Mathias Angonin, a Moody’s analyst and the author of the report, said that the long-term health of government finances will depend largely on mobilising new sources of revenue.
“The level of earnings from Uganda’s minerals and other exports will depend on improvements in domestic security,” Mr. Angonin said.
Moody’s expects Uganda’s fiscal deficit to increase to 5.7 per cent of GDP in 2015, from between 2 per cent and 4 per cent over eight years ago, due to fiscal expansion before the 2016 elections, higher investment in power projects and the recapitalisation of the central bank. Although still relatively low, tax revenue will continue to rise faster than and exceed current expenditure.
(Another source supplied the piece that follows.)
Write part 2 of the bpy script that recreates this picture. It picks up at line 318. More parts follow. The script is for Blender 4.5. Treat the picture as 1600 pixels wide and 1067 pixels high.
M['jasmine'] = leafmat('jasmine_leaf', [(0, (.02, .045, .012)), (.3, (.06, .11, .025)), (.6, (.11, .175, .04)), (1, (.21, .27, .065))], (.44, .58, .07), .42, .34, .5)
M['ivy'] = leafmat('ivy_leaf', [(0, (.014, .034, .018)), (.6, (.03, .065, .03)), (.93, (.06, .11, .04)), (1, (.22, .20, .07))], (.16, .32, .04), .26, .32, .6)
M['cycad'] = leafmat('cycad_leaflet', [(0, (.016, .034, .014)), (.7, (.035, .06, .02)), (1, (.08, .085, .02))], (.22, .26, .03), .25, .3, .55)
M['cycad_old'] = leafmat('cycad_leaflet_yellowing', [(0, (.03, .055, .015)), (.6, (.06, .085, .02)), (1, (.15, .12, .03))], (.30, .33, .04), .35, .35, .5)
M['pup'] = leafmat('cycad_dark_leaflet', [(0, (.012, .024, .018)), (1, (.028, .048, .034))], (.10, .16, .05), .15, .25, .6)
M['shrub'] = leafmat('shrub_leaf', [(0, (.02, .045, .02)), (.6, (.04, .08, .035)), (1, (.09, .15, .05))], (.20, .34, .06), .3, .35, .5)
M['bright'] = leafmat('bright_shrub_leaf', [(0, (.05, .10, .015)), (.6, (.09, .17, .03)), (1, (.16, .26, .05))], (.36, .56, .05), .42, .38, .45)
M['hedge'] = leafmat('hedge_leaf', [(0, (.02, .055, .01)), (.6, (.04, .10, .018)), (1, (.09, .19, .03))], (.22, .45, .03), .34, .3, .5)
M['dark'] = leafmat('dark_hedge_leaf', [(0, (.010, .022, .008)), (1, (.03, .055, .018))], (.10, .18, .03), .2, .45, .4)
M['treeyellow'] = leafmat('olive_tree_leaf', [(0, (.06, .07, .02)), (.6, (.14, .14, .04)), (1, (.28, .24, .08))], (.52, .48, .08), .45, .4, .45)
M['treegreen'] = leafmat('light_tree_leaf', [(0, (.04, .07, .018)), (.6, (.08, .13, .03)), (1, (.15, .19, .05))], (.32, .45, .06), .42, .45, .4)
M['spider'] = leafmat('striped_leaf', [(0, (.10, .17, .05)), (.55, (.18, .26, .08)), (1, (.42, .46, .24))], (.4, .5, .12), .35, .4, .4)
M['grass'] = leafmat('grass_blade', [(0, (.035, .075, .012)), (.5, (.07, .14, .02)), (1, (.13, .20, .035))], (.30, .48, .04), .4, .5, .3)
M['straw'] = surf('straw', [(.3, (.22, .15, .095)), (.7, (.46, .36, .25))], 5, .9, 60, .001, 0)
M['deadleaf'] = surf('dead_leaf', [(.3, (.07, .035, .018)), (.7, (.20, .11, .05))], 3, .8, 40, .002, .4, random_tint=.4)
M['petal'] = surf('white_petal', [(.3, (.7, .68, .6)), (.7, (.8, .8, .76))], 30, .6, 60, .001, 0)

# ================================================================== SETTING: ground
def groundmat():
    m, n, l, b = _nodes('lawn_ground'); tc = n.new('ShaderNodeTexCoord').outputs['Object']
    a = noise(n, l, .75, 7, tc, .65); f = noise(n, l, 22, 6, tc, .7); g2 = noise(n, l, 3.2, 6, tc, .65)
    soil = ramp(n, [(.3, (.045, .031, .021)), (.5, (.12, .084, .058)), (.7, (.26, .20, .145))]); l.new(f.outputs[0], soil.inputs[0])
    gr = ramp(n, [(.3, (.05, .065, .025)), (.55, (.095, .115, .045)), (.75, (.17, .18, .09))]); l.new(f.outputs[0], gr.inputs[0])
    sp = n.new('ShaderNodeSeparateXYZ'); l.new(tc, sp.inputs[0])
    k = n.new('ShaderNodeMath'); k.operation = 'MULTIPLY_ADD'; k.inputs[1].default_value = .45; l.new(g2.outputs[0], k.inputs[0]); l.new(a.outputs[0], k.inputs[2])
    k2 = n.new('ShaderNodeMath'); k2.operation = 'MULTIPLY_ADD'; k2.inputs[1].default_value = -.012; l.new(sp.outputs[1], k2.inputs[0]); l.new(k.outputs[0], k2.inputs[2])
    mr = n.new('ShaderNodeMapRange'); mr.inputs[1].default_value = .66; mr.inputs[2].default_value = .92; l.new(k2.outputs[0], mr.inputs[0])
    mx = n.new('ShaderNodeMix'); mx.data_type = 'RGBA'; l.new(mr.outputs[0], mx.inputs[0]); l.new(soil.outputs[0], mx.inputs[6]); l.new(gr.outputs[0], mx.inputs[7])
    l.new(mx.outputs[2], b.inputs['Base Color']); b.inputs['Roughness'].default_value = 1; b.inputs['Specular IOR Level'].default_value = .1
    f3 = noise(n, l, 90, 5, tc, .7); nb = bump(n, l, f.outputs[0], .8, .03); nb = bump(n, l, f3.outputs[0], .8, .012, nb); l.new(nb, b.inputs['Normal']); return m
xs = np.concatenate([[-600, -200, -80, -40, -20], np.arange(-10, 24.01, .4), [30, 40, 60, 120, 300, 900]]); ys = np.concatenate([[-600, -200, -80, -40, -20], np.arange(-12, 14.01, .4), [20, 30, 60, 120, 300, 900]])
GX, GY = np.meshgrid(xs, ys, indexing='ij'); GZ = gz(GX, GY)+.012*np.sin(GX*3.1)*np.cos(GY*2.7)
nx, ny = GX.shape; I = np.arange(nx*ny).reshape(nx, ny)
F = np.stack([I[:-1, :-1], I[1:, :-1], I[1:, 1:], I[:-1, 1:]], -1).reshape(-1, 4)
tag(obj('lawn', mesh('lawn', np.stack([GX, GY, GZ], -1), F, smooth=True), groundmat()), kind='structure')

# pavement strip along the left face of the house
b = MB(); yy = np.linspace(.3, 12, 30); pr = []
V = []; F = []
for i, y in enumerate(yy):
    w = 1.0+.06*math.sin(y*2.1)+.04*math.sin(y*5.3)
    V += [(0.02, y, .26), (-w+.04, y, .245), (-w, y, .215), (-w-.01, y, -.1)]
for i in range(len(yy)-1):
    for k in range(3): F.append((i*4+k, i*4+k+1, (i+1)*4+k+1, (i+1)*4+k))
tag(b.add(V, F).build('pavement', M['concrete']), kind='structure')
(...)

Mr Angonin said that Uganda’s stable rating outlook reflects the country’s prospects for accelerating growth, improving infrastructure and consolidating institutions.
“Investment in mining projects and transport will help to accelerate growth in the economy, which is small but diversified and faces considerable social challenges,” he said.
Moody’s assessed Uganda’s institutional strength as very low, noting that the country’s effectiveness, regulatory quality and control of corruption scores have weakened even though its political stability, rule of law and inflation indexes have improved. Uganda’s fiscal strength is assessed as medium, because of its weak tax revenue position against relatively low debt levels.
“Debt-affordability indicators are favourable, but expected to deteriorate as deficits are increasingly financed on non-concessional terms,” Mr Angonin said.
For its 2014/15 fiscal year, Uganda pegged 20 per cent of its budget on donor funding; in the past three years, the country has received less funding than its neighbours due to corruption, mismanagement and the controversial Gay Bill it introduced.
Uganda’s government debt has risen over the years to 30.4 per cent of the GDP in 2014, from 20.8 per cent in 2010, due to rising domestic and external borrowing.
Last year, the Parliamentary Committee on the National Economy raised the alarm over the rising debt which outstrips domestic revenue growth.